Iceland boss will pay customers to sniff out shoplifters after thieves cost supermarket £20million in the past year

Daily Mail​a day ago
Iceland's boss will pay customers to catch shoplifters in the act after suffering a £20million blow to business in the last year.
Richard Walker hoped that the incentive would encourage shoppers to act if they spotted a shoplifter and hit back at claims it was a 'victimless crime '.
The supermarket is the first in the UK to offer rewards to customers who snitch on thieves.
Shoppers will be given £1 on their bonus cards each time they point out thieves to Iceland staff and Mr Walker hopes it will allow the chain to lower their prices.
The CEO revealed that the cost of shoplifting to the business was £20million annually and Mr Walker hoped that money saved from the scheme could go back in to the shops, paying for more workers and lowering prices.
'I'd actually like to announce that we will give a pound to any customer who points out a shoplifter,' he told Channel 5 News on Wednesday.
'We will put it on their bonus card if they see any customer in our stores who are undertaking that offence.'
He added that he believed the programme would deter thieves, adding: 'Some people see it as a victimless crime. It is not.
Iceland's CEO Richard Walker (pictured) hopes the incentive will encourage shoppers to act if they spot a shoplifter which will help bring prices down
'It also keeps prices from being lowered because it's a cost to the business, it's a cost to the hours that we pay our colleagues, as well as it obviously being about intimidation and violence.'
And the Iceland boss emphasised that it was an important issue to tackle and affected customers as well as profit.
'That's not £20 million of profit.

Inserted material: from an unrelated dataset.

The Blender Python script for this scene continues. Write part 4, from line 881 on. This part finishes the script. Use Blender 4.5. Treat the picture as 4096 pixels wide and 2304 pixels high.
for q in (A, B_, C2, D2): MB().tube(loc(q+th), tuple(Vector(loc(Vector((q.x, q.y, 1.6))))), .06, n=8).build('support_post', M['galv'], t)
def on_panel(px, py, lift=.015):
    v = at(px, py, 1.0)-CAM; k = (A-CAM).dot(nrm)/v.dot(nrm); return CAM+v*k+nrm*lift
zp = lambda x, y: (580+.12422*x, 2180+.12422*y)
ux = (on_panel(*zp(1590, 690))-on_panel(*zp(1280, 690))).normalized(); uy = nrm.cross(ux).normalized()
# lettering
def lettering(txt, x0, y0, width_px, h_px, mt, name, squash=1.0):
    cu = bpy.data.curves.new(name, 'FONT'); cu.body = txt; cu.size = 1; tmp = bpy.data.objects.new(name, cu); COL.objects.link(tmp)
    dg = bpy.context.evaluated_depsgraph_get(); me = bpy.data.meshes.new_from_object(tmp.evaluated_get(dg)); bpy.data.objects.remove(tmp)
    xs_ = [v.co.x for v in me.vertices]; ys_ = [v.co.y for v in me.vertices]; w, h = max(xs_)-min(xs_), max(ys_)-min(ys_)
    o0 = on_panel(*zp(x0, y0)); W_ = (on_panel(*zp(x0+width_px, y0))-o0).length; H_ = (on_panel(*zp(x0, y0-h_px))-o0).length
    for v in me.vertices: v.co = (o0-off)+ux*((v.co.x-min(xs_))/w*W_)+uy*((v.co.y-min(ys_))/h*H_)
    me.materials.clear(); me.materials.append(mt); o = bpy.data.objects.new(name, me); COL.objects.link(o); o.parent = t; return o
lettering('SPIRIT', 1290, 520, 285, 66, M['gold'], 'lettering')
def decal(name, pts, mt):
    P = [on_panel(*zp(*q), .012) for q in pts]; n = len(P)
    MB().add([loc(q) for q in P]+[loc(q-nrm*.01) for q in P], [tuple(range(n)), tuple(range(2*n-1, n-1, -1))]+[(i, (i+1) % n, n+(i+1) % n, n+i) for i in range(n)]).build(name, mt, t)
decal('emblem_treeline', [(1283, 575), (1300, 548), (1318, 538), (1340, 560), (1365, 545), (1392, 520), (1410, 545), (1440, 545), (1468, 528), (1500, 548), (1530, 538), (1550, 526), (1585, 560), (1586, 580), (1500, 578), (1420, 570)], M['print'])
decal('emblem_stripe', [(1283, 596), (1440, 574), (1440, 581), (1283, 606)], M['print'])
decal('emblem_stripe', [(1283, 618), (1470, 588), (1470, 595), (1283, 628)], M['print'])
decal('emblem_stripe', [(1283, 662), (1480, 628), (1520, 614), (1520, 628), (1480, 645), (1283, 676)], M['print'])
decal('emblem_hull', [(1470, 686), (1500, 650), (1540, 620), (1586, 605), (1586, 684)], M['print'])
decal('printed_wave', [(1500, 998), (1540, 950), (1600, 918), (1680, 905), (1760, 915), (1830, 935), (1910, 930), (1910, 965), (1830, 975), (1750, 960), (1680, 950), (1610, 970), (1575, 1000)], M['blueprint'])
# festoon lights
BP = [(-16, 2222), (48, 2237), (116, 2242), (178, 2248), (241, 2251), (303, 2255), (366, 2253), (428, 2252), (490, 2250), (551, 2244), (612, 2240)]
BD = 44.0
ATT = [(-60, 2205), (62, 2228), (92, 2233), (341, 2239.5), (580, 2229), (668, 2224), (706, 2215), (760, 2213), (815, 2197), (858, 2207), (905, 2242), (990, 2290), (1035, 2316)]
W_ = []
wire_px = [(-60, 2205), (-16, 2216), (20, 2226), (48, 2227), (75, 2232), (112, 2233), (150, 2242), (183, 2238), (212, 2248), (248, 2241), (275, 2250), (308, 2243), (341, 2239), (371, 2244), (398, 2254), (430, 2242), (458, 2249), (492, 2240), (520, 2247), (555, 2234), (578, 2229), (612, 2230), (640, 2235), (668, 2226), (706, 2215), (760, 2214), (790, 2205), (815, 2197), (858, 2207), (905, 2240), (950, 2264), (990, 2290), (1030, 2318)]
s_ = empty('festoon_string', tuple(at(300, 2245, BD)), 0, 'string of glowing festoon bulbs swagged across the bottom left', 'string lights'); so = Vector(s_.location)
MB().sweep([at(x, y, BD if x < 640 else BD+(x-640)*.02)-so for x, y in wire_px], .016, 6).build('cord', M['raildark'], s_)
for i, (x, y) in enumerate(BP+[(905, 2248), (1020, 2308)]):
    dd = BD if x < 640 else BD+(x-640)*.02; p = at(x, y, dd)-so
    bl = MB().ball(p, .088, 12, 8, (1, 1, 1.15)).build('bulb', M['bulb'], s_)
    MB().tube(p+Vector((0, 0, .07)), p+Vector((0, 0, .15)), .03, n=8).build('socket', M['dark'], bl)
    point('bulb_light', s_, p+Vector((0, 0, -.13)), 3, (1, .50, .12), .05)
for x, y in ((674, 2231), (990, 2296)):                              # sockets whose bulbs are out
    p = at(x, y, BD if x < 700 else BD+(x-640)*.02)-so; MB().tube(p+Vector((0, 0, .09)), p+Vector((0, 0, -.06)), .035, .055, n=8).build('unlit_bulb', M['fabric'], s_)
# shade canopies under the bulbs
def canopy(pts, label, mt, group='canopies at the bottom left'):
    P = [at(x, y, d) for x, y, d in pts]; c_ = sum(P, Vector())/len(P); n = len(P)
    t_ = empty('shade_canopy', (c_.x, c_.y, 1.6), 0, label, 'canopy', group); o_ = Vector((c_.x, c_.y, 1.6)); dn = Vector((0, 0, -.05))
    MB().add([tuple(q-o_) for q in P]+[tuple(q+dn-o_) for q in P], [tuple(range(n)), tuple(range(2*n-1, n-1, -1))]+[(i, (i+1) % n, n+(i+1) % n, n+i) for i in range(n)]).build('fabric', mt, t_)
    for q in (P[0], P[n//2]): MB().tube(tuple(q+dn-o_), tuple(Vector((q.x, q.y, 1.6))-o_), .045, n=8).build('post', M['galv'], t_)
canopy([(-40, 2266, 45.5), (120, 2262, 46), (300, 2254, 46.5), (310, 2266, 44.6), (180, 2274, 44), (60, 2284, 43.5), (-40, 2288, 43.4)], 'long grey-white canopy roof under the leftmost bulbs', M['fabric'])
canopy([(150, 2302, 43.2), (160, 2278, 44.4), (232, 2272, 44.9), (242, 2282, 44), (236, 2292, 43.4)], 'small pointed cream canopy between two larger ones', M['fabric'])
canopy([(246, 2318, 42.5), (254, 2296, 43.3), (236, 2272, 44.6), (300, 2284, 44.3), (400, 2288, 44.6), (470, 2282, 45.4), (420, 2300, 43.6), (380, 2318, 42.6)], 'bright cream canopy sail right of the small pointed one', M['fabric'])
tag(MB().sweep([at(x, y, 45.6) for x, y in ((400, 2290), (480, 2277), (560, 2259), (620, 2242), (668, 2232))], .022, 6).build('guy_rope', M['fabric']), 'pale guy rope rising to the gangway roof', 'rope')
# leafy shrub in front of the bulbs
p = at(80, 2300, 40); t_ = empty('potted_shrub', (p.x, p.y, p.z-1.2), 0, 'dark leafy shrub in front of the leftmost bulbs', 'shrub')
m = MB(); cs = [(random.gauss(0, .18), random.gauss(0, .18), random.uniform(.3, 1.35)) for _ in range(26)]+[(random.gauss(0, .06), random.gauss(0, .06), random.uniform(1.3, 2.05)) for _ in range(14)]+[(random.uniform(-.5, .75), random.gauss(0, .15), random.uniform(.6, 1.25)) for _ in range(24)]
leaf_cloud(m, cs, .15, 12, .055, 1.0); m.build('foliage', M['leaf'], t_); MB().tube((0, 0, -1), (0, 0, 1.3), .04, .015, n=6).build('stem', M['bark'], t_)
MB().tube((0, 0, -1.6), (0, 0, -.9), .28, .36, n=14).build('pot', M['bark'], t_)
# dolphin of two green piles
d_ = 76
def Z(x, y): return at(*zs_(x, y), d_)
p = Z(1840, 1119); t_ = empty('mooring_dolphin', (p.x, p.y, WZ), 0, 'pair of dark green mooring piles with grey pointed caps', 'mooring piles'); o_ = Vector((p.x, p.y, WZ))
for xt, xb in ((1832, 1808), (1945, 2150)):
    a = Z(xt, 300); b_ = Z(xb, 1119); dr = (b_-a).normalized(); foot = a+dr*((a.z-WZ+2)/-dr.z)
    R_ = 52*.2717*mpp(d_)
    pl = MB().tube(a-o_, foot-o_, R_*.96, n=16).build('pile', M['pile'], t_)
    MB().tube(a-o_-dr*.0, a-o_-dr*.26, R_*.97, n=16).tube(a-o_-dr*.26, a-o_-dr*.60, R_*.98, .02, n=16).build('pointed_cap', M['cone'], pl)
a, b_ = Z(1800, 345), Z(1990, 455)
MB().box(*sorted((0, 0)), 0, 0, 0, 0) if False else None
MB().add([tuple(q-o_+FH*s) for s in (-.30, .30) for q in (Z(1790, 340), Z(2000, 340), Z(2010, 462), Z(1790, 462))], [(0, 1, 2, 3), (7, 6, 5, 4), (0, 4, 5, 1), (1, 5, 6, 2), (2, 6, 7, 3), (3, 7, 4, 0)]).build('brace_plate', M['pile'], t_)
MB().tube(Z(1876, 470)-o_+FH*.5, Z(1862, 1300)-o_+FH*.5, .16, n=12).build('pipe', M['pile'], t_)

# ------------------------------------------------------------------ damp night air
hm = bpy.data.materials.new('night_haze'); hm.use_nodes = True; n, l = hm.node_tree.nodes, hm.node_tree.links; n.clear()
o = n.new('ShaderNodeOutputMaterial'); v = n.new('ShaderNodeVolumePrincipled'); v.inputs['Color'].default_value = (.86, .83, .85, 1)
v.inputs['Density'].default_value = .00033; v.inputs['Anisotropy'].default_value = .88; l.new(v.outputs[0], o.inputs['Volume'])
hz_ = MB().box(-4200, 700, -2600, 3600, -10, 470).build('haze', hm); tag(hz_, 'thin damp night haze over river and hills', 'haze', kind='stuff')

That's just £20million that we could pay in more hours to our colleagues or in lowering prices,' he said.
'So we'd like our customers to help us lower our prices even more by pointing out shoplifters and then we'll give them a quid back.'
Mr Walker's new scheme comes just months after an Iceland security guard was filmed arming himself with a shopping basket to stave off a suspected thief aiming kicks at him.
In a video capturing the moment, the shop employee is seen backing away before picking up the basket to use as a shield against the intruder at his store's entrance in Walworth, south-east London.
A customer filmed the confrontation on their phone, appearing to show the suspected offender then picking up a bag and running away down the street.
Members of the public and retail security are being encouraged to stand up to shoplifters after Matthew Barber, the Conservative Police and Crime Commissioner for Thames Valley said tackling thieves was not just a job for police and criticised onlookers for simply filming instances of crime.
Mr Barber hit out at the public for being 'part of the problem' and encouraged shop owners to to deal with thieves themselves.
At a meeting of the Thames Valley police and crime panel in June, the PCC said: 'If you've got someone in your store now stealing from you, call 999.
'Also ideally try and stop them leaving, don't just stand there and watch, which a lot of people do, which frustrates me.'
He added that he wasn't suggesting everybody 'take it upon themselves to rugby tackle' shoplifters but that everyone should take on the responsibility in their own communities.
Mr Barber then doubled down on his comments and said he was concerned that the UK had become a 'very poor society' with the public simply refusing to involve themselves in tackling crime.